Cette énorme difficulté à ouvrir la porte est révélatrice de problème de fondements. Quand on a une maison bien construite, on peut ouvrir sa porte. A mon avis, cette difficulté est liée au fait que les gens ne savent même plus où est la porte, parce qu’ils n’ont pas de maison intérieure. Ceux à qui cela fait le plus peur ne sont pas ceux qui ont des difficultés matérielles – bizarrement. « Quand vous aurez compris que vous êtes irremplaçables, vous n’aurez plus peur d’ouvrir votre porte et de dire à celui qui entre qu’il est aussi irremplaçable ». Ce qui est en train de se passer autour de la question migratoire et des réfugiés est très intéressant. Quand je vais puiser dans l’Evangile, d’autres concitoyens avancent des valeurs laïques. Ce qui m’importe, c’est que ces principes essentiels de l’Evangile puissent déborder du cadre confessionnel. Si l’Eglise meurt, je m’en fiche! En revanche, l’Evangile, lui, ne mourra pas. Il est vivant parce que certains, sans croire en rien ni en personne, vont s’investir dans un mouvement comme celui-ci.

Est-ce que les chrétiens ont quelque chose à apporter au Bien commun, au vivre ensemble ?

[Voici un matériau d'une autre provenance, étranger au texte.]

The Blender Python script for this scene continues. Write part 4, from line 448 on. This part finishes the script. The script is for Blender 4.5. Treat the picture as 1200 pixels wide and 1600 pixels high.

Oui, mais c’est de l’ordre de la résistance. Il en coûte énormément parce que cela implique de nager à contre-courant d’une société qui nous oppresse, dans l’urgence en permanence. Jo Spiegel dit que la démocratie est lente. Il nous faut peut-être accepter que ce qui est en germe aujourd’hui ne produise pas son fruit dans l’immédiat. Serons-nous une génération sacrifiée ? Nous sommes entre deux systèmes, sur la faille entre deux plaques, pris dans une tectonique qui nous broie. C’est très anxiogène et on ne voit pas encore ce qu’il y aura après mais il faut nous investir. Pour un chrétien, le principe de vie dépasse notre seule existence. Les convictions que nous mettons en œuvre aujourd’hui nous poussent à espérer que les fruits viendront plus tard. Dieu compte sur nous, même si nous ne sommes pas à sa place et qu’il nous manque la vision globale des choses.